Rather than spending hours Googling a cool jacket you pass on the street, snap a picture and find a dozen products in the same style. “Find Similar” by mobile tech company Cortexica is being lauded as “the Shazam of fashion” for its ability to find pieces similar to the one you’ve snapped using color, pattern, and texture to filter through a database of images. But it better watch out, there may soon be a rival on the scene; the music-identifying app Shazam is also apparently testing the waters of the fashion world.

S.Mosse/Getty

Smart Hair

Step aside, Google Glass. The next big thing in wearable technology is fake hair. This past spring, Sony patented a “SmartWig,” which would allow users to put communication devices even closer to their brains, while also disguising the electronics, sensors, and a possible camera. Along with the potential for a GPS system and virtual reality gaming experience, the interface, if it comes to commercial fruition, could also help guide someone who is blind or assist a deaf person in a difficult environment.

Athos/Facebook

Get Fit

Snapping a fitness tracker around your wrist is par for the course these days. But what if your entire outfit could monitor your heart rate, breathing, and muscle productivity?

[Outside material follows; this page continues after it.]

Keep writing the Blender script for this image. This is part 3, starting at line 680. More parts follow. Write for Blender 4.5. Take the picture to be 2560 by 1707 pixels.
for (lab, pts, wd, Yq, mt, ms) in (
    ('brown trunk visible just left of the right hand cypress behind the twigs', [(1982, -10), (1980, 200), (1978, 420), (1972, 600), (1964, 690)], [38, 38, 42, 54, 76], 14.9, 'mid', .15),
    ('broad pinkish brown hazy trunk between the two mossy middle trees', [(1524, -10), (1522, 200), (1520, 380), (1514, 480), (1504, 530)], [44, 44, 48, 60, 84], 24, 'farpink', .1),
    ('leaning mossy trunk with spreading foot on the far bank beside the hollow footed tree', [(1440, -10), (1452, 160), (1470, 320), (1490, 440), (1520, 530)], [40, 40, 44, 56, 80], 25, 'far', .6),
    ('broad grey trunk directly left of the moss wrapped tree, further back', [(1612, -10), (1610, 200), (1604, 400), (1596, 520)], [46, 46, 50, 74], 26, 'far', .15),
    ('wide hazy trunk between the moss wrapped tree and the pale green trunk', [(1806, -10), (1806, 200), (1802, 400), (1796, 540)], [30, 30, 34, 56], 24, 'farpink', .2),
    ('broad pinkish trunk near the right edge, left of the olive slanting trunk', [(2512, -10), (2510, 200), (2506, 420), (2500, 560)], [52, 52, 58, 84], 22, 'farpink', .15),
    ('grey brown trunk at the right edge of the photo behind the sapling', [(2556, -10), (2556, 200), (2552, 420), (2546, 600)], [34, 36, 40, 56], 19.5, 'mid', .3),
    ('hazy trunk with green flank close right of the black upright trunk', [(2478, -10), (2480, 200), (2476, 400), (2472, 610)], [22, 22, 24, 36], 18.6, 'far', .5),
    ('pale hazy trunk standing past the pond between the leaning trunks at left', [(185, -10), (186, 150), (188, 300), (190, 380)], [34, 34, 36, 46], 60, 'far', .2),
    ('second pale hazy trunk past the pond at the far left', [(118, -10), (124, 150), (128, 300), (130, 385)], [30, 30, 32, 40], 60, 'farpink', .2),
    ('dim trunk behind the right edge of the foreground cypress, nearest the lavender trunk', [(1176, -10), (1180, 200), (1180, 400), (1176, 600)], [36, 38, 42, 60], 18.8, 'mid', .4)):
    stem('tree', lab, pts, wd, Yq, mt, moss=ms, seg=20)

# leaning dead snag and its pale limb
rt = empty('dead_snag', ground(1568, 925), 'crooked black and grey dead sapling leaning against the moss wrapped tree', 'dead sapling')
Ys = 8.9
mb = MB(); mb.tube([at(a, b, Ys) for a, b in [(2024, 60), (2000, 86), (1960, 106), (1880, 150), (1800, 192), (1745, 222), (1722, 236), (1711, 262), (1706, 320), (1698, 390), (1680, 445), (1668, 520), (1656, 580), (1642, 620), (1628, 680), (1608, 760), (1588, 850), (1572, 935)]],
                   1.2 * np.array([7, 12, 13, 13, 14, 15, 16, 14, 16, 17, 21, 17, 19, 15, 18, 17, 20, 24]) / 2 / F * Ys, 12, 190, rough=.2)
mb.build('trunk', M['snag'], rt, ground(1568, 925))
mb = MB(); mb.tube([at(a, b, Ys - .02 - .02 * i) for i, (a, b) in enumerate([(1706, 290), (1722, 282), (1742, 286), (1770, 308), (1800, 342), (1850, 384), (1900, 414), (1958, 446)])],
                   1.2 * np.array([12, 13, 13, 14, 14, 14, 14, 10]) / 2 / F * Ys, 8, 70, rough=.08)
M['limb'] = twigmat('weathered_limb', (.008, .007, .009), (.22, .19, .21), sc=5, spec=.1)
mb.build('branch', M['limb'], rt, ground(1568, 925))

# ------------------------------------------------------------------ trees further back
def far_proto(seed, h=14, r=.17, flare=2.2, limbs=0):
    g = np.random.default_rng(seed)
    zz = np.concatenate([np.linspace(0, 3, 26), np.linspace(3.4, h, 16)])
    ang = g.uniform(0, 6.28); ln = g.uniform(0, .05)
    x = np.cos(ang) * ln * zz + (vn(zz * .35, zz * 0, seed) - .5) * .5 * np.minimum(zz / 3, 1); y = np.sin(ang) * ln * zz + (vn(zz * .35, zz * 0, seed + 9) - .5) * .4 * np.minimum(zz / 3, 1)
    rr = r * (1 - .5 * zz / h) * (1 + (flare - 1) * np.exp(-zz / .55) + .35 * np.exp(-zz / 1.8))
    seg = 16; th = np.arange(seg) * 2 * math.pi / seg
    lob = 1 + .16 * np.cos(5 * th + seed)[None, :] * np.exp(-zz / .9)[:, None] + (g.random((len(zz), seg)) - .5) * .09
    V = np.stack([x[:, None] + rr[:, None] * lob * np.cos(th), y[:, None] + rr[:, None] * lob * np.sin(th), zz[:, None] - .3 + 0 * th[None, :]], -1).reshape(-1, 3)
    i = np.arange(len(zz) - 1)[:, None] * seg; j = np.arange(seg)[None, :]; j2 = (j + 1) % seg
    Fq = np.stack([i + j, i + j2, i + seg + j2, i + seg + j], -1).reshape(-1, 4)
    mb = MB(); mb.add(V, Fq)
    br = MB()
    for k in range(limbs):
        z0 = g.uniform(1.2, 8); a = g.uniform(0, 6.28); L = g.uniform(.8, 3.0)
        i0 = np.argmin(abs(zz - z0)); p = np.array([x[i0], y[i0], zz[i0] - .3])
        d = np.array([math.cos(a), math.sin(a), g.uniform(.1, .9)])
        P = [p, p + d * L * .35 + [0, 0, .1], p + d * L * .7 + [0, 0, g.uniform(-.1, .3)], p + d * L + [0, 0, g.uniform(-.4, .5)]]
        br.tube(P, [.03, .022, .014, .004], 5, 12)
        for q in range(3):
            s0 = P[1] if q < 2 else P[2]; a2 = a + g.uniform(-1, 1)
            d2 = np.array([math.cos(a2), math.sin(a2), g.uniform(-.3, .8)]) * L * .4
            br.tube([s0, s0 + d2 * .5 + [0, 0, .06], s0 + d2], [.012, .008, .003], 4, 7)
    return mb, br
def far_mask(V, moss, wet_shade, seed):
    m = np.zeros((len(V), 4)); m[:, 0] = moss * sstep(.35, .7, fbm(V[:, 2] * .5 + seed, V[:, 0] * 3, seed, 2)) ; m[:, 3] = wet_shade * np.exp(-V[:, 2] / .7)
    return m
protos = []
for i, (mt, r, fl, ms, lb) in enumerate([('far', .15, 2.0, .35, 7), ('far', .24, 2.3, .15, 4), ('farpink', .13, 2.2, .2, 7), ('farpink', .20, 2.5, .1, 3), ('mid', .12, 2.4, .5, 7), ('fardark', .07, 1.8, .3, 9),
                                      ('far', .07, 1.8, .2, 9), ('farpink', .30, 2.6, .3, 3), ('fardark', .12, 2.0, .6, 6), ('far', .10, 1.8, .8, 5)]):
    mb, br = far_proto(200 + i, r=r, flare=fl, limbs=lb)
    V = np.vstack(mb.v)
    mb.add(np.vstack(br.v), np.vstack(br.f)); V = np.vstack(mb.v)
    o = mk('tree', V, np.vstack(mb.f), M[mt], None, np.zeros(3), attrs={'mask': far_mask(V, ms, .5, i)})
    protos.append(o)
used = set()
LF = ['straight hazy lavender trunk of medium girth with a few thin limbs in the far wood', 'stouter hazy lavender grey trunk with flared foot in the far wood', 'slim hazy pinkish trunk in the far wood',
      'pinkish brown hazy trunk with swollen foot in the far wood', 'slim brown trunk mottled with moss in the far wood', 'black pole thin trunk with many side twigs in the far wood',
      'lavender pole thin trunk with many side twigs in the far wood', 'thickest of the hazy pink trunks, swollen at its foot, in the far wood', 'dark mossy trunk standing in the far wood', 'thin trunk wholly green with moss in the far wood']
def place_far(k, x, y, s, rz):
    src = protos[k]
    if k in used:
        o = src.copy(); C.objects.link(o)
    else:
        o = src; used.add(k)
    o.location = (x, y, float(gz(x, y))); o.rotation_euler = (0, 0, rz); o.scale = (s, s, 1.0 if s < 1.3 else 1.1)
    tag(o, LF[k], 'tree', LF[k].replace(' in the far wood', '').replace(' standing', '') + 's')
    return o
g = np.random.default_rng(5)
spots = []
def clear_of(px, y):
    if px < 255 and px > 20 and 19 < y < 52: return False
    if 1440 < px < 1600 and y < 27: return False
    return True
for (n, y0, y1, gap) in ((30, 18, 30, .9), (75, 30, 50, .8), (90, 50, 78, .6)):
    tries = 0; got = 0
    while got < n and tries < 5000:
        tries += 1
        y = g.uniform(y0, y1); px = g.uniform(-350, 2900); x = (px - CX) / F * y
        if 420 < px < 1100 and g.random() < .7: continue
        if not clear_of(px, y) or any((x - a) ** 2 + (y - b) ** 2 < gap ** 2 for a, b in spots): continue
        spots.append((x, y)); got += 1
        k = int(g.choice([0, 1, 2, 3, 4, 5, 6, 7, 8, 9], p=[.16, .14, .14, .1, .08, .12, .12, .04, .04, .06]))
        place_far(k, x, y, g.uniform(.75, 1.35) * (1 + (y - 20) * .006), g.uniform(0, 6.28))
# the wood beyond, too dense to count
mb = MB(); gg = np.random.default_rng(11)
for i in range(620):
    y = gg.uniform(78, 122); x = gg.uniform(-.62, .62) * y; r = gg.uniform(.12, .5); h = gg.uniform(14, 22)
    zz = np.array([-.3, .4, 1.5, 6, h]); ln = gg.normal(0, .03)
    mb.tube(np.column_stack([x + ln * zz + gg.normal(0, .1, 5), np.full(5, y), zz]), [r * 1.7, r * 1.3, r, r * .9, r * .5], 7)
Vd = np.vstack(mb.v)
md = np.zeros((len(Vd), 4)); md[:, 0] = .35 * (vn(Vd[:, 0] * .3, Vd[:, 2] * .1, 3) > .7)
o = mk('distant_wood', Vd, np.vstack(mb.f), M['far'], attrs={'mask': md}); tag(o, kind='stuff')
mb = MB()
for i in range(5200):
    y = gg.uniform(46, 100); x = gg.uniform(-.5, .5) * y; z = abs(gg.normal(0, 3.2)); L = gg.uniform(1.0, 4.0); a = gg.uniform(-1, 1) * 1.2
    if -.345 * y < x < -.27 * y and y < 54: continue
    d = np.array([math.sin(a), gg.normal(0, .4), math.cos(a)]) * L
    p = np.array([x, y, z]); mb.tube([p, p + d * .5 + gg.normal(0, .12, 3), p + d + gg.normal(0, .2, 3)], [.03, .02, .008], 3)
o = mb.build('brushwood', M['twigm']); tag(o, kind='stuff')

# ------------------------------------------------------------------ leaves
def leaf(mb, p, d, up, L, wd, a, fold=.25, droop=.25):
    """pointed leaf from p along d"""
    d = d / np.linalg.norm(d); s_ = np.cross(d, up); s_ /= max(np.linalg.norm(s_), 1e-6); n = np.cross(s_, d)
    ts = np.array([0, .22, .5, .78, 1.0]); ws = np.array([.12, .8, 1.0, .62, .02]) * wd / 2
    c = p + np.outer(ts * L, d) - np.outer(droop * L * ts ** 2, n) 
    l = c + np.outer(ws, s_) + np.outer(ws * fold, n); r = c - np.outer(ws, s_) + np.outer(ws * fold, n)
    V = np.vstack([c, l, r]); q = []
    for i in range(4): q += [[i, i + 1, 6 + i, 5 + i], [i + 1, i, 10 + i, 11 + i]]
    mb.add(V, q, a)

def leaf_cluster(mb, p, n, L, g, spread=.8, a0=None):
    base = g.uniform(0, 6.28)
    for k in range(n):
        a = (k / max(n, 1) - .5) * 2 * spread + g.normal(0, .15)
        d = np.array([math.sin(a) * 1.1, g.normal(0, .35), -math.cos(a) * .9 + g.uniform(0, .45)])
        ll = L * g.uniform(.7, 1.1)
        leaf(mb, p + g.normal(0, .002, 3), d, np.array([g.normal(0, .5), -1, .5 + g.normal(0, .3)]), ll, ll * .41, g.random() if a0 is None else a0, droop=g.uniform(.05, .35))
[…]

Athos has announced a new line of workout clothing, debuting in 2014, set to do just that. The clothing items will collect data from muscle sensors and send it to a smartphone so users can track which muscles they’re over—or under—working, their heart rate, and balance. Don’t worry about looking like too much of a bot at the gym: the company is partnering with Branch to make sure the final product looks good too.